Литмир - Электронная Библиотека

(Эти термины позднее войдут в громоздкое название единственного нагибинского романа — «Дафнис и Хлоя эпохи культа личности, волюнтаризма и застоя»).

Стоит ли удивляться тому, что заявка на литературный сценарий «Директор» была поддержана не только единодушно, но с ликованием.

Режиссером фильма предполагался Алексей Салтыков — таким образом, всё было нацелено на повторение успеха «Председателя».

Примерно тогда же в Москву приехала Марта Лесна, переводчица из Братиславы. В ее переводе на словацкий язык вышли мои повести «Время летних отпусков», «Молодо-зелено», книга рассказов «Дочкина свадьба». Двумя годами ранее мы с Чингизом Айтматовым были гостями в ее доме, познакомились с мужем, журналистом Эрвином Лесны, который позднее, после событий шестьдесят восьмого, эмигрировал в Германию, а дальше не знаю, вернулся ли.

Бывая в Москве, Марта не забывала посетить и нас, подружилась с Луизой.

На сей раз, помимо разговоров о творческих планах и выяснения, что почем в жалких московских магазинах, Марта объявила, что редакция словацкого женского журнала поручила ей взять интервью у Беллы Ахмадулиной, — так не могу ли я помочь ей встретиться с поэтессой, которой заинтересовались даже в Чехословакии?

Я сказал, что попробую.

Позвонил Нагибиным домой, там ответили, что на даче, позвонил на дачу, подошел сам Нагибин, я ему объяснил, что и как, он, в свою очередь, перемолвился с Беллой, и всё решилось: нас ждут.

Я бы погрешил против жизненной правды и правды характеров, если б попытался уверить, что там на столе не было бутылки водки и блюда с очень вкусными бутербродами собственноручного приготовления хозяйки.

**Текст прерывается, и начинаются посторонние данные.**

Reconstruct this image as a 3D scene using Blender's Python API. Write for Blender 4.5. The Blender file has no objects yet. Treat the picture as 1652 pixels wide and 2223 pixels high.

Но прежде нам показали дачу, обставленную антикварной мебелью: как раз тогда народ переезжал из коммуналок во всякие новые Черемушки и Кузьминки, без сожаления отрекаясь от обветшалого наследия предков, и это наследие — белоснежное рококо, строгая классика, томный модерн — ненадолго задержавшись в комиссионных магазинах, перемещалось в квартиры и на дачи московской интеллигенции.

Стены комнат были увешаны живописными полотнами старых русских мастеров — я уж сейчас не помню, чьей именно кисти, но очень богато.

Белла и Марта остались беседовать в мезонине, а Луиза спустилась с нами на веранду, где было накрыто, приглядывать, чтобы мы с Юрой не начали без дам.

К сожалению, у Марты не было с собою фотоаппарата, а Белла никак не хотела расставаться со снимками из семейного альбома, но как-то утряслось и с этим.

Потом мы пили и закусывали, а Белла в промежутках читала стихи — неповторимым голосом золотой рыбки из мультяшки, которую, кстати, она сама же и озвучивала. Я подсказывал ей первые строчки тех стихотворений, которые особенно любил («Жила я весело и шибко...»), и она охотно продолжала.

Между тем, Нагибин все более мрачнел.

Возможно, она читала не те стихи, которые были ему по душе. Возможно, он был обижен тем, что интервью для словацкого женского журнала брали только у Беллы, а на него самого словацким женщинам было начхать. Может быть, опять ему вспомнились невзгоды с «Председателем». А может быть, в дурном настроении, нахлынувшем на него, проявилась та распря, которая уже давно поселилась под крышей этого дома и которая еще долго будет мучить эту божественную любовную пару, прежде чем наступит окончательный разрыв.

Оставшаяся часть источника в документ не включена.